**Problem details**
Write out each line exactly as it stands, please.

**Scene script records**
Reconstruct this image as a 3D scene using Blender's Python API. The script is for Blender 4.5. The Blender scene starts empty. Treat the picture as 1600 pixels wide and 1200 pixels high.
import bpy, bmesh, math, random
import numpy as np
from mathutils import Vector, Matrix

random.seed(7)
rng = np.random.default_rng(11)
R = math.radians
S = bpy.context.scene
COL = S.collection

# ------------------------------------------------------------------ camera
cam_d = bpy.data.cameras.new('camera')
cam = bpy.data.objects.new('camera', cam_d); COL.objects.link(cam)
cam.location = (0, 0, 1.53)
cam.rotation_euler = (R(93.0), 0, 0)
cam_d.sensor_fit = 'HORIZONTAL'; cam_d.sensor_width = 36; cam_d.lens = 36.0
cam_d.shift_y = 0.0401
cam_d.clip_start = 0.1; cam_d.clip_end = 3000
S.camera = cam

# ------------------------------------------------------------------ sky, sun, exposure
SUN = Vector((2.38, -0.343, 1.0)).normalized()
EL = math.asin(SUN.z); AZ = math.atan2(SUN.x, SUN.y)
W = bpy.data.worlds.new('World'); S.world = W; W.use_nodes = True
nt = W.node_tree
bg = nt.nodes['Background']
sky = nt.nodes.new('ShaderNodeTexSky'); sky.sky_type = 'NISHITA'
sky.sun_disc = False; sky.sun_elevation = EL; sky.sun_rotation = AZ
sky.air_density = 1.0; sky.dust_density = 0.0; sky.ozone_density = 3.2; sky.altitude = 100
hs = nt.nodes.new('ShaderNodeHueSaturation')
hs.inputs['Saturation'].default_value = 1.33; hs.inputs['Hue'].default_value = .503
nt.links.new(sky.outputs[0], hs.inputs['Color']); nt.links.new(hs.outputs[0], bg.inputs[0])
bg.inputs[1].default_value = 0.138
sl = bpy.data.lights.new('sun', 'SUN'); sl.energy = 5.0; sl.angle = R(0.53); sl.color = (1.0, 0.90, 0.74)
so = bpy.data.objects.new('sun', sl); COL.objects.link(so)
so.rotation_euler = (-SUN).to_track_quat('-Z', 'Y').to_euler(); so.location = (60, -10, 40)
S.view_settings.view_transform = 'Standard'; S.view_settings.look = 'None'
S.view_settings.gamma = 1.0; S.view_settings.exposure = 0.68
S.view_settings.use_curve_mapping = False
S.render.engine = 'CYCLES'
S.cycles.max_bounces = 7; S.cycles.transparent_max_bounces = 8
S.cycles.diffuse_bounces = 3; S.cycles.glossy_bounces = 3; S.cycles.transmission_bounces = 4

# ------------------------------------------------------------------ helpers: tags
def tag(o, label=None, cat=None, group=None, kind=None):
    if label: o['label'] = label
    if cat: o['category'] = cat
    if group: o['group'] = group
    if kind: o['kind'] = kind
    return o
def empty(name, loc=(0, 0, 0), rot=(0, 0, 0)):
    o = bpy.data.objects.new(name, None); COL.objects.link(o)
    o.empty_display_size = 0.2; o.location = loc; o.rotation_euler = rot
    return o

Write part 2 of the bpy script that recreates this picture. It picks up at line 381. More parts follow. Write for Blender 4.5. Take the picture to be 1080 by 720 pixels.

**Solution to this task**
Reconstruct this image as a 3D scene using Blender's Python API. The script is for Blender 4.5. The Blender scene starts empty. Treat the picture as 1600 pixels wide and 1200 pixels high.
import bpy, bmesh, math, random
import numpy as np
from mathutils import Vector, Matrix

random.seed(7)
rng = np.random.default_rng(11)
R = math.radians
S = bpy.context.scene
COL = S.collection

# ------------------------------------------------------------------ camera
cam_d = bpy.data.cameras.new('camera')
cam = bpy.data.objects.new('camera', cam_d); COL.objects.link(cam)
cam.location = (0, 0, 1.53)
cam.rotation_euler = (R(93.0), 0, 0)
cam_d.sensor_fit = 'HORIZONTAL'; cam_d.sensor_width = 36; cam_d.lens = 36.0
cam_d.shift_y = 0.0401
cam_d.clip_start = 0.1; cam_d.clip_end = 3000
S.camera = cam

# ------------------------------------------------------------------ sky, sun, exposure
SUN = Vector((2.38, -0.343, 1.0)).normalized()
EL = math.asin(SUN.z); AZ = math.atan2(SUN.x, SUN.y)
W = bpy.data.worlds.new('World'); S.world = W; W.use_nodes = True
nt = W.node_tree
bg = nt.nodes['Background']
sky = nt.nodes.new('ShaderNodeTexSky'); sky.sky_type = 'NISHITA'
sky.sun_disc = False; sky.sun_elevation = EL; sky.sun_rotation = AZ
sky.air_density = 1.0; sky.dust_density = 0.0; sky.ozone_density = 3.2; sky.altitude = 100
hs = nt.nodes.new('ShaderNodeHueSaturation')
hs.inputs['Saturation'].default_value = 1.33; hs.inputs['Hue'].default_value = .503
nt.links.new(sky.outputs[0], hs.inputs['Color']); nt.links.new(hs.outputs[0], bg.inputs[0])
bg.inputs[1].default_value = 0.138
sl = bpy.data.lights.new('sun', 'SUN'); sl.energy = 5.0; sl.angle = R(0.53); sl.color = (1.0, 0.90, 0.74)
so = bpy.data.objects.new('sun', sl); COL.objects.link(so)
so.rotation_euler = (-SUN).to_track_quat('-Z', 'Y').to_euler(); so.location = (60, -10, 40)
S.view_settings.view_transform = 'Standard'; S.view_settings.look = 'None'
S.view_settings.gamma = 1.0; S.view_settings.exposure = 0.68
S.view_settings.use_curve_mapping = False
S.render.engine = 'CYCLES'
S.cycles.max_bounces = 7; S.cycles.transparent_max_bounces = 8
S.cycles.diffuse_bounces = 3; S.cycles.glossy_bounces = 3; S.cycles.transmission_bounces = 4

# ------------------------------------------------------------------ helpers: tags
def tag(o, label=None, cat=None, group=None, kind=None):
    if label: o['label'] = label
    if cat: o['category'] = cat
    if group: o['group'] = group
    if kind: o['kind'] = kind
    return o
def empty(name, loc=(0, 0, 0), rot=(0, 0, 0)):
    o = bpy.data.objects.new(name, None); COL.objects.link(o)
    o.empty_display_size = 0.2; o.location = loc; o.rotation_euler = rot
    return o

Write part 2 of the bpy script that recreates this picture. It picks up at line 381. More parts follow. Write for Blender 4.5. Take the picture to be 1080 by 720 pixels.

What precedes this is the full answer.